## Stated problem
Repeat the material verbatim. Images are excluded from the copy.

## Collected material
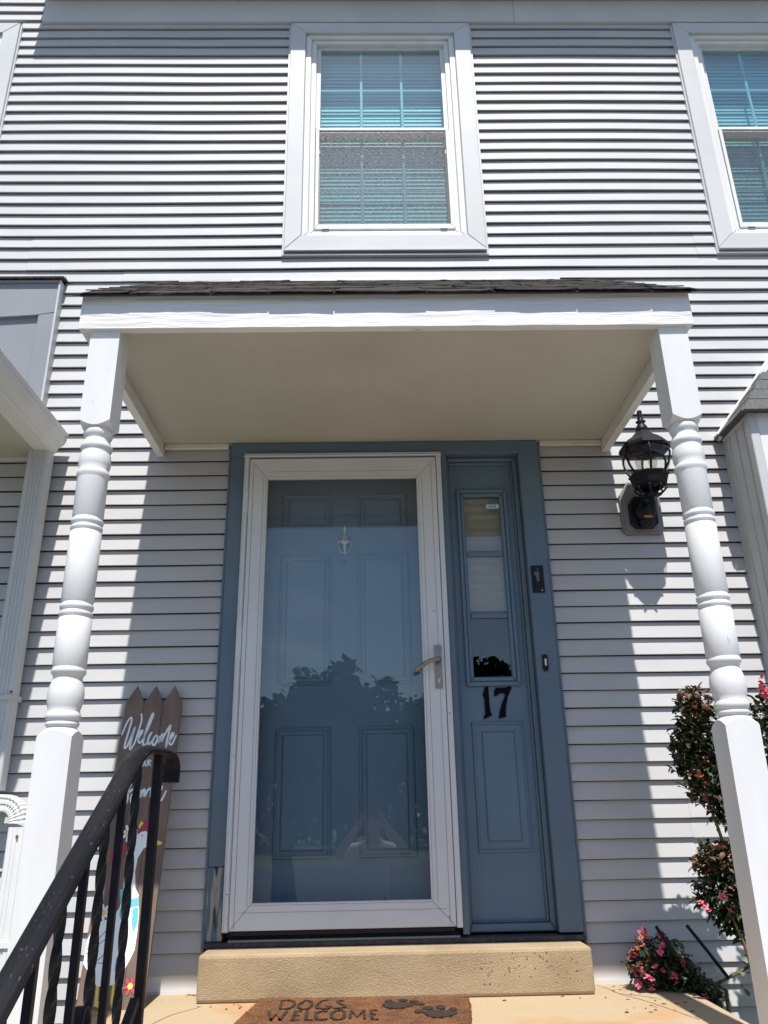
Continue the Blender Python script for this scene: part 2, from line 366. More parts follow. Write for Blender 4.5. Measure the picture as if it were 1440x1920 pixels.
# --- upstairs windows
def blind_part(win, x0, x1, z0, z1, y, pitch=.029, tilt=1.42, gaps=()):
    bm = bmesh.new(); z = z0; rr = random.Random(int(z0*1000+x0*77))
    while z < z1:
        t = tilt+rr.uniform(-.08, .08); d = .0155; s = rr.uniform(-.002, .002)
        vs = []
        for xx in (x0, (x0+x1)/2, x1):
            for q, lift in ((-1, 0), (0, .0022), (1, 0)):
                vs.append(bm.verts.new((xx, y+q*d*math.cos(t)+lift, z-q*d*math.sin(t)*-1+lift+s*(xx-x0))))
        for i in range(2):
            for j in range(2):
                bm.faces.new((vs[i*3+j], vs[i*3+3+j], vs[i*3+4+j], vs[i*3+1+j]))
        z += pitch
    return finish('blind', bm, 'blind', win, kind='stuff', smooth=False)
def window(x0, x1, cl):
    zb, zt = 3.5, 5.236
    w = empty('window', ((x0+x1)/2, 0, zb), parent=house)
    if cl: w['label'] = cl
    mitre(['casing_board']*4, x0, x1, zb, zt, (.092, .096, .096, .083), -.03, .02, 'cap', w, .003)
    box('drip_sill', x0-.002, x1+.002, -.037, -.002, zb-.014, zb-.0015, 'cap', w, .002)
    mitre(['frame_member']*4, x0+.0925, x1-.0965, zb+.0965, zt-.0835, (.035, .035, .03, .028), -.012, .06, 'vinyl', w, .004)
    gx0, gx1 = x0+.184, x1-.184
    mitre(['frame_member']*4, x0+.128, x1-.132, zb+.127, zt-.112, (.03, .028, .024, .03), .004, .08, 'vinyl', w, .003)
    # upper sash
    us = box('sash', gx0-.024, gx1+.024, .026, .07, 4.390, 4.432, 'vinyl', w, .003)
    mitre(['sash_member']*4, gx0-.026, gx1+.026, 4.4325, 5.095, (.026, .026, .001, .014), .03, .066, 'vinyl', w, .002)
    box('pane', gx0-.004, gx1+.004, .044, .048, 4.43, 5.084, 'teal', w, 0)
    dx = (gx1-gx0)/3
    for i in (1, 2): box('muntin', gx0+dx*i-.008, gx0+dx*i+.008, .052, .06, 4.43, 5.083, 'white', w, .002)
    box('muntin', gx0, gx1, .0525, .0595, 4.752, 4.766, 'white', w, .002)
    # lower sash behind its insect screen
    mitre(['screen_frame']*4, gx0-.022, gx1+.026, 3.663, 4.3895, (.02, .024, .034, .004), .002, .016, 'vinyl', w, .002)
    bm = bmesh.new(); bm.faces.new([bm.verts.new(c) for c in ((gx0-.004, .009, 3.69), (gx1+.004, .009, 3.69), (gx1+.004, .009, 4.388), (gx0-.004, .009, 4.388))])
    finish('insect_screen', bm, 'screen', w)
    box('pane', gx0-.004, gx1+.004, .074, .078, 3.68, 4.405, 'teal', w, 0)
    for i in (1, 2): box('muntin', gx0+dx*i-.008, gx0+dx*i+.008, .082, .09, 3.68, 4.4, 'white', w, .002)
    box('muntin', gx0, gx1, .0825, .0895, 4.0, 4.014, 'white', w, .002)
    mitre(['sash_member']*4, gx0-.03, gx1+.03, 3.64, 4.42, (.03, .03, .05, .03), .0705, .1, 'vinyl', w, .002)
    box('sash_latch', gx0+.02, gx0+.06, -.003, .001, 3.655, 3.662, 'plastic', w, .001)
    box('sash_latch', gx1-.06, gx1-.02, -.003, .001, 3.655, 3.662, 'plastic', w, .001)
    blind_part(w, gx0-.02, gx1+.012, 3.66, 5.14, .12)
    bm = bmesh.new()
    for q in (((x0, .2, 3.4), (x0, 1.6, 3.4), (x0, 1.6, 5.3), (x0, .2, 5.3)), ((x1, .2, 3.4), (x1, 1.6, 3.4), (x1, 1.6, 5.3), (x1, .2, 5.3)),
              ((x0, 1.6, 3.4), (x1, 1.6, 3.4), (x1, 1.6, 5.3), (x0, 1.6, 5.3)), ((x0, .2, 5.3), (x1, .2, 5.3), (x1, 1.6, 5.3), (x0, 1.6, 5.3)), ((x0, .2, 3.4), (x1, .2, 3.4), (x1, 1.6, 3.4), (x0, 1.6, 3.4))):
        bm.faces.new([bm.verts.new(c) for c in q])
    finish('room_lining', bm, 'room', w)
    return w
window(-.444, .663, 'double hung window above the porch roof')
window(1.946, 3.053, 'double hung window cut off by the right edge')
window(-3.224, -2.117, 'double hung window cut off by the left edge')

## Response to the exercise
Continue the Blender Python script for this scene: part 2, from line 366. More parts follow. Write for Blender 4.5. Measure the picture as if it were 1440x1920 pixels.
# --- upstairs windows
def blind_part(win, x0, x1, z0, z1, y, pitch=.029, tilt=1.42, gaps=()):
    bm = bmesh.new(); z = z0; rr = random.Random(int(z0*1000+x0*77))
    while z < z1:
        t = tilt+rr.uniform(-.08, .08); d = .0155; s = rr.uniform(-.002, .002)
        vs = []
        for xx in (x0, (x0+x1)/2, x1):
            for q, lift in ((-1, 0), (0, .0022), (1, 0)):
                vs.append(bm.verts.new((xx, y+q*d*math.cos(t)+lift, z-q*d*math.sin(t)*-1+lift+s*(xx-x0))))
        for i in range(2):
            for j in range(2):
                bm.faces.new((vs[i*3+j], vs[i*3+3+j], vs[i*3+4+j], vs[i*3+1+j]))
        z += pitch
    return finish('blind', bm, 'blind', win, kind='stuff', smooth=False)
def window(x0, x1, cl):
    zb, zt = 3.5, 5.236
    w = empty('window', ((x0+x1)/2, 0, zb), parent=house)
    if cl: w['label'] = cl
    mitre(['casing_board']*4, x0, x1, zb, zt, (.092, .096, .096, .083), -.03, .02, 'cap', w, .003)
    box('drip_sill', x0-.002, x1+.002, -.037, -.002, zb-.014, zb-.0015, 'cap', w, .002)
    mitre(['frame_member']*4, x0+.0925, x1-.0965, zb+.0965, zt-.0835, (.035, .035, .03, .028), -.012, .06, 'vinyl', w, .004)
    gx0, gx1 = x0+.184, x1-.184
    mitre(['frame_member']*4, x0+.128, x1-.132, zb+.127, zt-.112, (.03, .028, .024, .03), .004, .08, 'vinyl', w, .003)
    # upper sash
    us = box('sash', gx0-.024, gx1+.024, .026, .07, 4.390, 4.432, 'vinyl', w, .003)
    mitre(['sash_member']*4, gx0-.026, gx1+.026, 4.4325, 5.095, (.026, .026, .001, .014), .03, .066, 'vinyl', w, .002)
    box('pane', gx0-.004, gx1+.004, .044, .048, 4.43, 5.084, 'teal', w, 0)
    dx = (gx1-gx0)/3
    for i in (1, 2): box('muntin', gx0+dx*i-.008, gx0+dx*i+.008, .052, .06, 4.43, 5.083, 'white', w, .002)
    box('muntin', gx0, gx1, .0525, .0595, 4.752, 4.766, 'white', w, .002)
    # lower sash behind its insect screen
    mitre(['screen_frame']*4, gx0-.022, gx1+.026, 3.663, 4.3895, (.02, .024, .034, .004), .002, .016, 'vinyl', w, .002)
    bm = bmesh.new(); bm.faces.new([bm.verts.new(c) for c in ((gx0-.004, .009, 3.69), (gx1+.004, .009, 3.69), (gx1+.004, .009, 4.388), (gx0-.004, .009, 4.388))])
    finish('insect_screen', bm, 'screen', w)
    box('pane', gx0-.004, gx1+.004, .074, .078, 3.68, 4.405, 'teal', w, 0)
    for i in (1, 2): box('muntin', gx0+dx*i-.008, gx0+dx*i+.008, .082, .09, 3.68, 4.4, 'white', w, .002)
    box('muntin', gx0, gx1, .0825, .0895, 4.0, 4.014, 'white', w, .002)
    mitre(['sash_member']*4, gx0-.03, gx1+.03, 3.64, 4.42, (.03, .03, .05, .03), .0705, .1, 'vinyl', w, .002)
    box('sash_latch', gx0+.02, gx0+.06, -.003, .001, 3.655, 3.662, 'plastic', w, .001)
    box('sash_latch', gx1-.06, gx1-.02, -.003, .001, 3.655, 3.662, 'plastic', w, .001)
    blind_part(w, gx0-.02, gx1+.012, 3.66, 5.14, .12)
    bm = bmesh.new()
    for q in (((x0, .2, 3.4), (x0, 1.6, 3.4), (x0, 1.6, 5.3), (x0, .2, 5.3)), ((x1, .2, 3.4), (x1, 1.6, 3.4), (x1, 1.6, 5.3), (x1, .2, 5.3)),
              ((x0, 1.6, 3.4), (x1, 1.6, 3.4), (x1, 1.6, 5.3), (x0, 1.6, 5.3)), ((x0, .2, 5.3), (x1, .2, 5.3), (x1, 1.6, 5.3), (x0, 1.6, 5.3)), ((x0, .2, 3.4), (x1, .2, 3.4), (x1, 1.6, 3.4), (x0, 1.6, 3.4))):
        bm.faces.new([bm.verts.new(c) for c in q])
    finish('room_lining', bm, 'room', w)
    return w
window(-.444, .663, 'double hung window above the porch roof')
window(1.946, 3.053, 'double hung window cut off by the right edge')
window(-3.224, -2.117, 'double hung window cut off by the left edge')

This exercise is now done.